Task details » In the listing that follows, count each line where the word "scene" appears; write nothing but the count.

** Start Recorded data **

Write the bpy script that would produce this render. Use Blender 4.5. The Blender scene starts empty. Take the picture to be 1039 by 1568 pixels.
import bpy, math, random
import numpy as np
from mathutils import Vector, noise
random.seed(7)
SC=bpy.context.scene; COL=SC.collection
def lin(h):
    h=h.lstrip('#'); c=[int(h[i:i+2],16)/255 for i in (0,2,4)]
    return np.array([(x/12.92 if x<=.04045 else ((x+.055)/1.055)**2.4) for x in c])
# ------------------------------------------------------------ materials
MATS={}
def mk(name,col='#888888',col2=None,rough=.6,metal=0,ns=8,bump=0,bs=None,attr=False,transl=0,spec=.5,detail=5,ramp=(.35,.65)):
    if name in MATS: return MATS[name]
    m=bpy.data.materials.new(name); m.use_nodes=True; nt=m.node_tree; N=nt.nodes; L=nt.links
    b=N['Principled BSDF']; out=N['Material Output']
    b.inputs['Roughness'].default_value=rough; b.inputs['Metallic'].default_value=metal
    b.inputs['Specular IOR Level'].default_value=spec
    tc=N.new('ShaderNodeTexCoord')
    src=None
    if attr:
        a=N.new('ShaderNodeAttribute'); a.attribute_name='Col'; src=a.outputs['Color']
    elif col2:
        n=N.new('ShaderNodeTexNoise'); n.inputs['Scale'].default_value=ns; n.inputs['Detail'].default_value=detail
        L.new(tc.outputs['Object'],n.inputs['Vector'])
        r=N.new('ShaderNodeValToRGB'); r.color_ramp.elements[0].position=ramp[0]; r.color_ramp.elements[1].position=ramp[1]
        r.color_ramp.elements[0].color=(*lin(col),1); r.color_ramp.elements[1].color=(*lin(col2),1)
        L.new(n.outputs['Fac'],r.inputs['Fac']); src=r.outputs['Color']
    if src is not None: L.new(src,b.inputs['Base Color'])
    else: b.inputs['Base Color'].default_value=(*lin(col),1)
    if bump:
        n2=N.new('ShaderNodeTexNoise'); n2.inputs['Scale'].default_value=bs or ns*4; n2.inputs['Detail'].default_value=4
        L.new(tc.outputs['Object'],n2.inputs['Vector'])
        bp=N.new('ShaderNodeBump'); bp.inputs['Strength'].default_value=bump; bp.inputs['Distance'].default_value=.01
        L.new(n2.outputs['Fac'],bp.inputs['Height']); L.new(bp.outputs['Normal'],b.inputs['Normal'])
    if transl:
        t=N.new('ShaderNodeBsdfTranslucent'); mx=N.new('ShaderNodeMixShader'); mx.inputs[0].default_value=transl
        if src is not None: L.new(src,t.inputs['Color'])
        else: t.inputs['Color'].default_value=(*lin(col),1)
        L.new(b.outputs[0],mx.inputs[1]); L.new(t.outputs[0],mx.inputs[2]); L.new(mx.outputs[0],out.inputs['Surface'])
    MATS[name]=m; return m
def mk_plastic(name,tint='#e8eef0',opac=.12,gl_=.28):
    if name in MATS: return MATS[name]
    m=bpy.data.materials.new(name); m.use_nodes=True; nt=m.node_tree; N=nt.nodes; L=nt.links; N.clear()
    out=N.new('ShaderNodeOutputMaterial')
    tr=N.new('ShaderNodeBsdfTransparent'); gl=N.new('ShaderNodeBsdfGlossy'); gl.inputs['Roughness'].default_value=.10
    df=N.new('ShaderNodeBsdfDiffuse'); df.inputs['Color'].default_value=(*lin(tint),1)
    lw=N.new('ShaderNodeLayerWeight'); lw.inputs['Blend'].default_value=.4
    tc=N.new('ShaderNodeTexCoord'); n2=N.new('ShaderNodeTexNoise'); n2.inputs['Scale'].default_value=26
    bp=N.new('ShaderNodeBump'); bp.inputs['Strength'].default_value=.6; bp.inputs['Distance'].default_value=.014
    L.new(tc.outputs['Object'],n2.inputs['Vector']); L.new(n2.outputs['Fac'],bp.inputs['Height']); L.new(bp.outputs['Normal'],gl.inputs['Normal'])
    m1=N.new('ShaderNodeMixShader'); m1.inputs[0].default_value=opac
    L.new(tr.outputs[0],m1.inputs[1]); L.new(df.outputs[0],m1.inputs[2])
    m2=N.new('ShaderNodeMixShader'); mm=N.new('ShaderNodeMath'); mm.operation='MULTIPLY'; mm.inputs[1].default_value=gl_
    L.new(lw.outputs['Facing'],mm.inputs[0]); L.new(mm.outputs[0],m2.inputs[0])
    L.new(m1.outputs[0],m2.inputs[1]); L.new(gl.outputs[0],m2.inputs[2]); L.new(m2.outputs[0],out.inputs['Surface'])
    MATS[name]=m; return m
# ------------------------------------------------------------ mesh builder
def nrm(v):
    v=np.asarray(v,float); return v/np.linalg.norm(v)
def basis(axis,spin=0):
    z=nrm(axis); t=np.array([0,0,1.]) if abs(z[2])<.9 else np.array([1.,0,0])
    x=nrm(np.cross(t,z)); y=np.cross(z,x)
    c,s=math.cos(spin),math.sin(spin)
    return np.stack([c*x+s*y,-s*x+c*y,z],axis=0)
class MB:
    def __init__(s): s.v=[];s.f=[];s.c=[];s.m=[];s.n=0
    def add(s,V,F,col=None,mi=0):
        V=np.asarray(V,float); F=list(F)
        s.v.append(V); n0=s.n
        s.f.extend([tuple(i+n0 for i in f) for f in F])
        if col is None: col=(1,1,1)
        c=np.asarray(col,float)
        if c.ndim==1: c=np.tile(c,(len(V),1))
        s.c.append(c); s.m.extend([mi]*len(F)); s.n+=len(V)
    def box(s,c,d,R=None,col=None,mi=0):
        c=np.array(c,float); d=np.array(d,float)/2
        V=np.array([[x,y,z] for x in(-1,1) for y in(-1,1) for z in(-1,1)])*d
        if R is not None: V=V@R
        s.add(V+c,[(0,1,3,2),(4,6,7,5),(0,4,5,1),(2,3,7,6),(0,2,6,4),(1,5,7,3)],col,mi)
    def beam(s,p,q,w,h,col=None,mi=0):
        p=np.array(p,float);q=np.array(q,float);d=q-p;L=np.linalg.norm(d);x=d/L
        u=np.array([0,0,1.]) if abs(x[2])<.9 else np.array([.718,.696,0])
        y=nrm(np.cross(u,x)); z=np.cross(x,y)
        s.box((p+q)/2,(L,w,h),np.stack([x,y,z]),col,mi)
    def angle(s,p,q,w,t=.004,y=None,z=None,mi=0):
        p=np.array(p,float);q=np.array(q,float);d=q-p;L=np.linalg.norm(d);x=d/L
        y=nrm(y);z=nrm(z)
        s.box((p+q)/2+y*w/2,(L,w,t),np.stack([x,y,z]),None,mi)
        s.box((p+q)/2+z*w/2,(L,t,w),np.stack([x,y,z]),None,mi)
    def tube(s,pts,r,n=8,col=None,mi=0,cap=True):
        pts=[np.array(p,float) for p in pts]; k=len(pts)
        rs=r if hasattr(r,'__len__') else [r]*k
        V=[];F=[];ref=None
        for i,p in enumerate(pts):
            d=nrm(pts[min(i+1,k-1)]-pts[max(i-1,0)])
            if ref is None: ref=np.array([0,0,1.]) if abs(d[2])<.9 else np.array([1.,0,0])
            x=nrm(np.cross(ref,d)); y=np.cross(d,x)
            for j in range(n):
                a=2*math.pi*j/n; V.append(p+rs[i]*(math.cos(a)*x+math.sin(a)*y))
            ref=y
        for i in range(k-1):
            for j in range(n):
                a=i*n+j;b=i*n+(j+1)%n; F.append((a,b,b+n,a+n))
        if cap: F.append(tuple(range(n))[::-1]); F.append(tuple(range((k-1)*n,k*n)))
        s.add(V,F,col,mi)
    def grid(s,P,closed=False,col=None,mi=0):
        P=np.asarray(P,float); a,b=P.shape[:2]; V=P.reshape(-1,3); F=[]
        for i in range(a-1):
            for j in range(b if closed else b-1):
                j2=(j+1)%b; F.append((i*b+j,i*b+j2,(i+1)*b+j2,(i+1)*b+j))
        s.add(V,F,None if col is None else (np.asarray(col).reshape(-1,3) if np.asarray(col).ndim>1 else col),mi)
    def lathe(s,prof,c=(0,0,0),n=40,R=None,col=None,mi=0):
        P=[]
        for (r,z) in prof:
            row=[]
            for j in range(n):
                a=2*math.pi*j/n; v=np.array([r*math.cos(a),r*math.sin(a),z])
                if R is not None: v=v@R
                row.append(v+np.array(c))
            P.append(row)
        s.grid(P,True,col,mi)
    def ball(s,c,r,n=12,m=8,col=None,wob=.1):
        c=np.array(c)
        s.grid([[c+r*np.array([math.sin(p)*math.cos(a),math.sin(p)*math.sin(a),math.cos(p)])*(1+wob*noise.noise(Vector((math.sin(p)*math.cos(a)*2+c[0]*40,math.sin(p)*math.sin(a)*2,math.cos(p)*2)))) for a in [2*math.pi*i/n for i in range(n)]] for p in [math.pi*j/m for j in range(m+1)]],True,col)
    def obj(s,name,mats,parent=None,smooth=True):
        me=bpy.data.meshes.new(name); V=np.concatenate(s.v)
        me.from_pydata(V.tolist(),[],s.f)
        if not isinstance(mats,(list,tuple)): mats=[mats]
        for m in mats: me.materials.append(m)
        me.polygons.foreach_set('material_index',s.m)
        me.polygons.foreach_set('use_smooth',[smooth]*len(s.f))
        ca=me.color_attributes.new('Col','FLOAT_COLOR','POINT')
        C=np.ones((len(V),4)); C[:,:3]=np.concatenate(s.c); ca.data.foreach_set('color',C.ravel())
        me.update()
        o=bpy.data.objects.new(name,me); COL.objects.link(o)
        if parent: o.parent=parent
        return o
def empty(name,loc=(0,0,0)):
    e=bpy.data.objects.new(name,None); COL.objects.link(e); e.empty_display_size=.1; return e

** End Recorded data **

Task solution » 2